What has occurred in the birth of Christ, is more than historical event. It is an entrance of the very End (and Beginning) of all things into that which we know as space and time. As such, space and time have been altered. The Nativity of Christ belongs to that category of event into which “all things are being gathered together in one in Christ….”
There is an inexorable character to this entrance of Christ into history. History, having admitted the entrance of One who transcends both space and time, is no longer defined by space and time. History is defined by the timeless One who has entered.
Despite all the work of Grinches, Christmas cannot be stopped.
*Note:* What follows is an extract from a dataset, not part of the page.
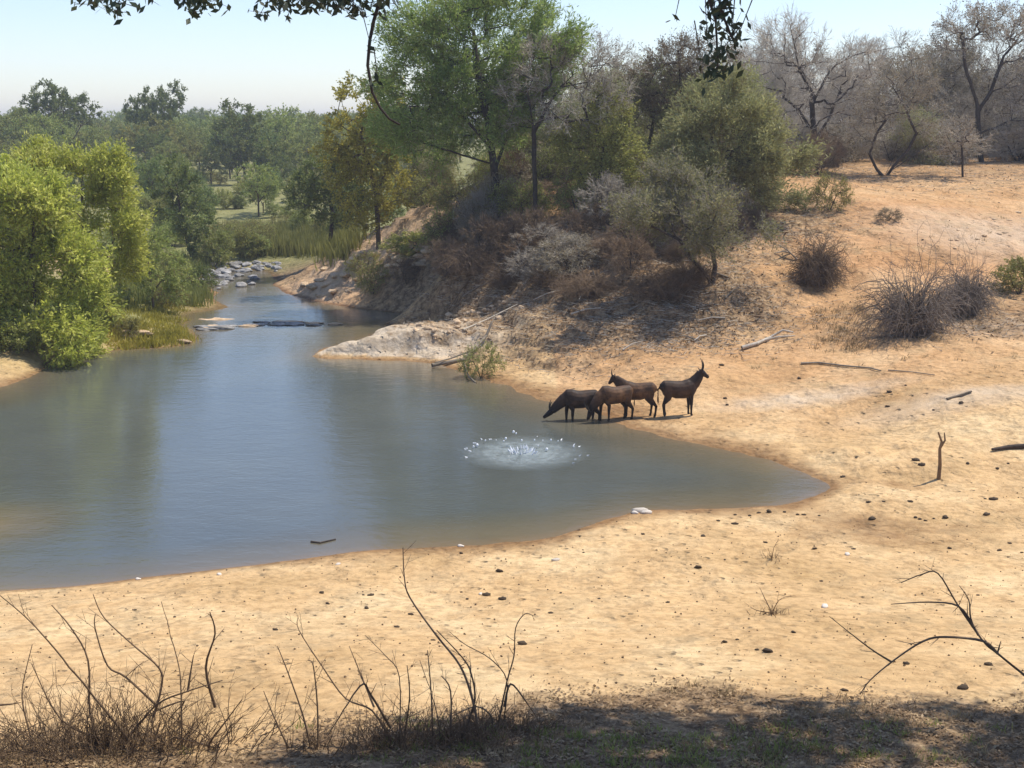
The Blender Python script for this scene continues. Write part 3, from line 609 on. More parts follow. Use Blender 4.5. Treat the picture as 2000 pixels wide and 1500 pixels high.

No matter how the world may improperly commercialize the event or Churches fail to properly acknowledge it, Christmas is a timeless event, an entrance into our world of the Alpha and Omega. As such, it is inexorable. There is nothing we can do to prevent its entrance and nothing we can do to change its reality. Christ has entered into our world, with the purpose of gathering all things into Himself. That purpose cannot be changed or altered.
A timeless event cannot be celebrated in the same fashion as a merely historical event. As timeless, it cannot be confined to history, even though it has a historical aspect. Thus Christmas is as present now as it was 2,000 years ago. King Herod perceived the birth of the Christ-Child as a threat to his kingdom. That Child remains a threat to every kingdom – for “the kingdoms of this world have become the kingdoms of our Lord and His Christ.”
“Peace on earth, good will towards men,” is not a slogan nor a measure of the success of the season. It is a description of the reality that entered the world in the person of Christ. He is Peace on earth. His very presence is God’s good will towards men. The world is being gathered together in one – into God’s peace and goodwill. It is not always a gathering that is greeted with joy – and this is condemnation – “that Light has come into the world and men preferred darkness to the Light.”
“Christmas time” is more than a season of the year – it is God’s work of redeeming all time – of making the time of this world into the timelessness of the age to come.
It’s Christmas time. God is with us.